In Anticipation of High-Rise
One of the positive outcomes of a bout of Christmas Eve manflu is that it affords the opportunity to lie in bed and tackle a novel from cover to cover. J.G. Ballard's dystopian science-fiction novel High-Rise sat on my 'to read' shelf expectantly for some time and I was determined get to the book before the release of Ben Wheatley's film adaptation in March this year. First published in 1975 High-Rise is a terse and brutal tale of the breakdown of social organisation within the confines of a huge, self-contained luxury apartment building. Rather than a singular sinister force enacting power through surveillance and control however, the book deconstructs the mechanisms of social propriety with the interior of the tower providing both a microcosm of ingrained yet precarious social hierarchies and an arena that frames and amplifies the resultant carnage.
As in most effective sci-fi, the ideas highlighted in the book have an allegorical prescience that still registers even though its tone and setting place it within the 1970s. Certainly there is a pointed critique of an alienated existence resulting from the functional architectural trends of the mid 20th century, along with prophetic allusions to the beginnings of a total saturation of image based culture. It is the interrelationship between physical space and social class that is perhaps the central concern. Ballard sets up the implicit habitus of the three protagonists through their differing positionings within the physical space of the building and, concomitantly, specific social groupings. There is somewhat of an inevitability of the familiar class distinction becoming aligned with the lower, middle and upper sections of the High-Rise. What I found particularly ingenious was the way even the mechanics of the class system disintegrate, firstly into feudally factions and then into a pure and savage individualism. Each apartment, corridor staircase and concorse become symbolic and material battlegrounds in a fight for personal survival. These thematic developments take on a blackly ironic prescience when one thinks of the seemingly inexorable force of neoliberal ideology today.
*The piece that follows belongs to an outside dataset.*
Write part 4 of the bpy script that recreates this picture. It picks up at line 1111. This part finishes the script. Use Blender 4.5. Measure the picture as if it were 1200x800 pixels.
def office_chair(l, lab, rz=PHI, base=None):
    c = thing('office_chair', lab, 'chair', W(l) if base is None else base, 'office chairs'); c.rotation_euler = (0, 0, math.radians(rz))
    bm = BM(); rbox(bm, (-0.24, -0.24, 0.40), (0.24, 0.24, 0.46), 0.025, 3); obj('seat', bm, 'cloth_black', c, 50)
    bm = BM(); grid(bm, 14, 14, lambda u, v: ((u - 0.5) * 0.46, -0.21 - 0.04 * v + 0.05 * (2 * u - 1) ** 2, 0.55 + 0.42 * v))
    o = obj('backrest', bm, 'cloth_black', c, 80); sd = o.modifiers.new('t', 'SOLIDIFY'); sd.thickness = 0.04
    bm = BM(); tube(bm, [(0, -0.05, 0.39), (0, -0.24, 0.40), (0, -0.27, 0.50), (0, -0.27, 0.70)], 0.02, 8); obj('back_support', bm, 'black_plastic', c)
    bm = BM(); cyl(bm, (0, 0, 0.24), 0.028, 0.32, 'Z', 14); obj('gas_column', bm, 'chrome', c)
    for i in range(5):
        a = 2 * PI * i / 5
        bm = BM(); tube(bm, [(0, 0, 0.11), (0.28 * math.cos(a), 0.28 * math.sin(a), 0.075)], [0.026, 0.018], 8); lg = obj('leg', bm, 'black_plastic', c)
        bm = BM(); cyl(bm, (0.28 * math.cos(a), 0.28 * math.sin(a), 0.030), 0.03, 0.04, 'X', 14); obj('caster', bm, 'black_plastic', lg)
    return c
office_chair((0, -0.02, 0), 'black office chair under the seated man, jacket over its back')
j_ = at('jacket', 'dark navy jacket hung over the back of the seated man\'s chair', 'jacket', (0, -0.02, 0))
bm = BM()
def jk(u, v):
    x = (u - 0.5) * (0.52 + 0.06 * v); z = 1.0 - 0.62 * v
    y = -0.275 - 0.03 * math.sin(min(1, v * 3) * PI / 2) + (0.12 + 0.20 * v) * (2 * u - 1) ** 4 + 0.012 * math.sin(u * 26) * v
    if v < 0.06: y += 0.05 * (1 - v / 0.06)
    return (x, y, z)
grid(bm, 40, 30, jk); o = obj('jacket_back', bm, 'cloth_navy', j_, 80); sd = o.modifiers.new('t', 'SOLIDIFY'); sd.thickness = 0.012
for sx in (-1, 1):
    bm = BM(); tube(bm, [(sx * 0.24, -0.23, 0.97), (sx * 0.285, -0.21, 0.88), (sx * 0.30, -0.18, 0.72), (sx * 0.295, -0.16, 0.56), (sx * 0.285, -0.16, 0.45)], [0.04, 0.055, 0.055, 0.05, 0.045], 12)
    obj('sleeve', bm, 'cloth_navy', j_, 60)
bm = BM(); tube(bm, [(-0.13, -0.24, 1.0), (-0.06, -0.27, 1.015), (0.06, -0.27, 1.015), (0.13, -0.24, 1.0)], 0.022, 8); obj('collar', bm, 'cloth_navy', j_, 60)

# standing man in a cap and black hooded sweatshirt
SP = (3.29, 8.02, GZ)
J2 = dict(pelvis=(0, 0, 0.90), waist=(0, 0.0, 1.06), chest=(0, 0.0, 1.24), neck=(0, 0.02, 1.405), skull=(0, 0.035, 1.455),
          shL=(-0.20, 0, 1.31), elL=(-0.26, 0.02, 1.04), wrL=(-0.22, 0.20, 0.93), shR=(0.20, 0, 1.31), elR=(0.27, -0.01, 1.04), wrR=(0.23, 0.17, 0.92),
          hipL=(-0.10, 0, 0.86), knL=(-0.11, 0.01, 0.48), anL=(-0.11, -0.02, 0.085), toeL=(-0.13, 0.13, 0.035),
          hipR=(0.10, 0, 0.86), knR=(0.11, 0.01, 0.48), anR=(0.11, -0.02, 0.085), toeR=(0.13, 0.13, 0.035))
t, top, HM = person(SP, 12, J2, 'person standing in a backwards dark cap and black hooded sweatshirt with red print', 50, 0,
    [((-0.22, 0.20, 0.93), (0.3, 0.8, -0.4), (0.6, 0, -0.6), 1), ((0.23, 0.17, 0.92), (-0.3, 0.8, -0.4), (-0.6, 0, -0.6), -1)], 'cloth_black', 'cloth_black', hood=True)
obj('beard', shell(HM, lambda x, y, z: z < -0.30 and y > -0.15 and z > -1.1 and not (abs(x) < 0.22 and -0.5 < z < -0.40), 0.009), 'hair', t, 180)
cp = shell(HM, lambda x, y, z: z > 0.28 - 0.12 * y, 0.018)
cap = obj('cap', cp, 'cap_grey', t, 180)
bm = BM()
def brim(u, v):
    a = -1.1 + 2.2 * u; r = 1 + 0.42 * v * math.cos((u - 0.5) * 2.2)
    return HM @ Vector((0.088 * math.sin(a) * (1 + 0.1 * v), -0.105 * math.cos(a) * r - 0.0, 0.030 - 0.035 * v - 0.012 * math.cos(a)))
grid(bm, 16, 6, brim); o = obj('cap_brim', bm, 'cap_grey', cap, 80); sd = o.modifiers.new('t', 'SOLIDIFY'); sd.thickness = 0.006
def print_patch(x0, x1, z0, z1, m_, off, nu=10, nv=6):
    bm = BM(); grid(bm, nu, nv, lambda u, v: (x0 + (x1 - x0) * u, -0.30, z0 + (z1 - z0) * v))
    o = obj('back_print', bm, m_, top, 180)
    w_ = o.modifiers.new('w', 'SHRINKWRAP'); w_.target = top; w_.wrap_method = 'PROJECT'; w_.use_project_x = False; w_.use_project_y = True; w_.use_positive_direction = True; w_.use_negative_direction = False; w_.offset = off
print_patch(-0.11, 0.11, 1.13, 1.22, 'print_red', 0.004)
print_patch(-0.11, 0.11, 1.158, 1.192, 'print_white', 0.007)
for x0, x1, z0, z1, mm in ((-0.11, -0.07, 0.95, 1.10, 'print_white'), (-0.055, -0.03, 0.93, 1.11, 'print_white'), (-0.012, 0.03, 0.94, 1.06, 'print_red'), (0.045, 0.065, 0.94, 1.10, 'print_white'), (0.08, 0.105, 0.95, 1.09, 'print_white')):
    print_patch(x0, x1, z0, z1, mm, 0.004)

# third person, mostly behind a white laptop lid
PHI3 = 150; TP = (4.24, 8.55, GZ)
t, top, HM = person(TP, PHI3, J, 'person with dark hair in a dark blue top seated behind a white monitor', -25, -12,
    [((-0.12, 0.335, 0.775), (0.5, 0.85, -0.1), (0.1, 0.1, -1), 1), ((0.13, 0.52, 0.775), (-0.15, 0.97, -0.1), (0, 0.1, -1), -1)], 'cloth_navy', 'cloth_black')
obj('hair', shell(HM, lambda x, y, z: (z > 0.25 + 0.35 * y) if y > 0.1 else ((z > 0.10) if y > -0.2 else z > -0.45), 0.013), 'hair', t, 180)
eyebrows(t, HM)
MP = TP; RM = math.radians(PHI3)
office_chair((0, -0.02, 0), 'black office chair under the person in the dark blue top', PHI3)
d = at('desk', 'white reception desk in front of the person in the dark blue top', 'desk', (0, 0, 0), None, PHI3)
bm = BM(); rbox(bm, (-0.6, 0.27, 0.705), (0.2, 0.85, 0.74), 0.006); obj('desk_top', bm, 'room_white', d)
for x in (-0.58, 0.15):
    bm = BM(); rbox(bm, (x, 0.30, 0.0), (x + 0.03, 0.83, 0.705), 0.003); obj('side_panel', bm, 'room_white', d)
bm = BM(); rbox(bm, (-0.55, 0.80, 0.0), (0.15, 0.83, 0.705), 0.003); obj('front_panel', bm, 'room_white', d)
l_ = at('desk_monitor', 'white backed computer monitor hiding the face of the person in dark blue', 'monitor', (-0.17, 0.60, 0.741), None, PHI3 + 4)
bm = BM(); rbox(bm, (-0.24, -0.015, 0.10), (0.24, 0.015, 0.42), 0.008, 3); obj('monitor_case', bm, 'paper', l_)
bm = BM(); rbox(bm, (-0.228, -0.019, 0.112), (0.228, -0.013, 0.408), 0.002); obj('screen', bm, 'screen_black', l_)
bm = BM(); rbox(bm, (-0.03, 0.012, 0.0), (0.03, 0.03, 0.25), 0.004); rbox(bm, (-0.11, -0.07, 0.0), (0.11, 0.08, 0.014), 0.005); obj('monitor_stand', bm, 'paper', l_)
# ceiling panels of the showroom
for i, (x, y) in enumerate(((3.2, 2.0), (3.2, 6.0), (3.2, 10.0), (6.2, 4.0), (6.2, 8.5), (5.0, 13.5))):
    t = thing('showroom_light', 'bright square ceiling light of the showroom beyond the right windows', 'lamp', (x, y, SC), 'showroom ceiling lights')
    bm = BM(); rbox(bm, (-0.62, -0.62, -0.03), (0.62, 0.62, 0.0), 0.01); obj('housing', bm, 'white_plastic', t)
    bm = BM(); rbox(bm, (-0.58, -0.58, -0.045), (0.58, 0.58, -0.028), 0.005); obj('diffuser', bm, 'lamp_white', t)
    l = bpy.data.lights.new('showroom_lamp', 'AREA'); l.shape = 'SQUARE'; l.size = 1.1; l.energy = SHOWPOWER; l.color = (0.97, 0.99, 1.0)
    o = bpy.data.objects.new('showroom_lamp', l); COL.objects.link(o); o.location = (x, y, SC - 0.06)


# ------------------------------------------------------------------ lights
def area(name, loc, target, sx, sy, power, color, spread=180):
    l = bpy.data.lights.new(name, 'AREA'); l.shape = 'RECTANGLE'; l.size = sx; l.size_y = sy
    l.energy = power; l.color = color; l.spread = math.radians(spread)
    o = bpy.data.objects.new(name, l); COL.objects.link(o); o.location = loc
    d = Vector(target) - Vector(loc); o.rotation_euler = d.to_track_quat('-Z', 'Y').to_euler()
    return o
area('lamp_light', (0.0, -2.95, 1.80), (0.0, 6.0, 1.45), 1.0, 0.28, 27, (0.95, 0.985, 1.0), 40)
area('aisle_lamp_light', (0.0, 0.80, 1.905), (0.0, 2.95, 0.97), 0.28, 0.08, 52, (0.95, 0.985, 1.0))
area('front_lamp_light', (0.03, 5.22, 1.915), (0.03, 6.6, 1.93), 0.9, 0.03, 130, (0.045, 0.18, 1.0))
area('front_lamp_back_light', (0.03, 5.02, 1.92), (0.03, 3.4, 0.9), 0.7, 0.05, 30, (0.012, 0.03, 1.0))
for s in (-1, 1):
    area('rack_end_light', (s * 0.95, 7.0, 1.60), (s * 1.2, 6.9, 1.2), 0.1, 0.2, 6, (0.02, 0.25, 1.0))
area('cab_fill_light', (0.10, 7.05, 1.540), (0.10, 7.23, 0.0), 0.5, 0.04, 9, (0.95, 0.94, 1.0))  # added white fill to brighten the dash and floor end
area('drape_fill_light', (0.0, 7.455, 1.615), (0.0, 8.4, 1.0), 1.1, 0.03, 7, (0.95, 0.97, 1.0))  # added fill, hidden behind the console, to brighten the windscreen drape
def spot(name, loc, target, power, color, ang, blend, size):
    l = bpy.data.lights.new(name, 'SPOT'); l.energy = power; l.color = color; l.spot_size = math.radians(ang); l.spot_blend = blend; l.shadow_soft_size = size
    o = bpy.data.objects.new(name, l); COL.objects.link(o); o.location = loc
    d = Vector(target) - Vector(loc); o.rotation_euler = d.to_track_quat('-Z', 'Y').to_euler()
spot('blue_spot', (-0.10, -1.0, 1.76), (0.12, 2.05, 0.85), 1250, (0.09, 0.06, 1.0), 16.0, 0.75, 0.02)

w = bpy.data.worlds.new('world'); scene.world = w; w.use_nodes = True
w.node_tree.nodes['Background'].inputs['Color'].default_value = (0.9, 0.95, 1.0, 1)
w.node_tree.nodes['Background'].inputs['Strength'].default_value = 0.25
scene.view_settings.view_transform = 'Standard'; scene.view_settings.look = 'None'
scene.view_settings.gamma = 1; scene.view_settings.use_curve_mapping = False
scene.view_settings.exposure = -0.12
There are many obvious comparisons with the dystopian fiction of Orwell, Huxley, Phillip K. Dick. The spectres of Joseph Conrad and William Golding are also apposite with the allusions to the precariousness of civil society and the latent primitivism of the human condition. Knowing a film adaptation has been completed and is shortly to be released, one is drawn into envisaging the cinematic possibilities. Certainly there is a Battle Royal/Hunger Games element to the gladiatorial violence and at times when reading the book one can envisage a more conspiracy/paranoia slant, a la The Conversation or The Parallax view, that plays with the incongruousness of 70s high-life chic with the rigid, utilitarian and oppressive aura of the high-rise tower. The production design possibilities even offer the promise of a more experimental visual approach, something that might be as uniquely memorable as A Clockwork Orange, Brazil, Gattaca or Snowpiercer.
From the short snippet of the film I have watched, along with the fantastic poster by Jay Shaw (right), the film looks to be part of what seems like the current cultural obsession with nostalgia and retro. It not only looks to be set in the 1970s but mimics the formal aesthetics of that cinematic era. I'm wondering as to whether this approach will yield anything more than a flat pastiche. On reading the novel I thought that a film adaptation could potentially be more reflective of present concerns about economics, technology, identitiy politics and cultural geography. The proof, as always will be in the watching. Ben Wheatley is undoubtedly a promising choice as director. His horror credentials - with Down Terrace and Kill List - demonstrate a skill for creating tension building scenarios and gut-churning outcomes and his latest feature A Field in England possesses visual narrative and flair. These creative elements all bode well in a turn to dystopian fiction and the hope for me is that High-Rise Joins Under the Skin and Ex_Machina as part of a highly accomplished cycle of British inflected, 'hard' Science-Fiction.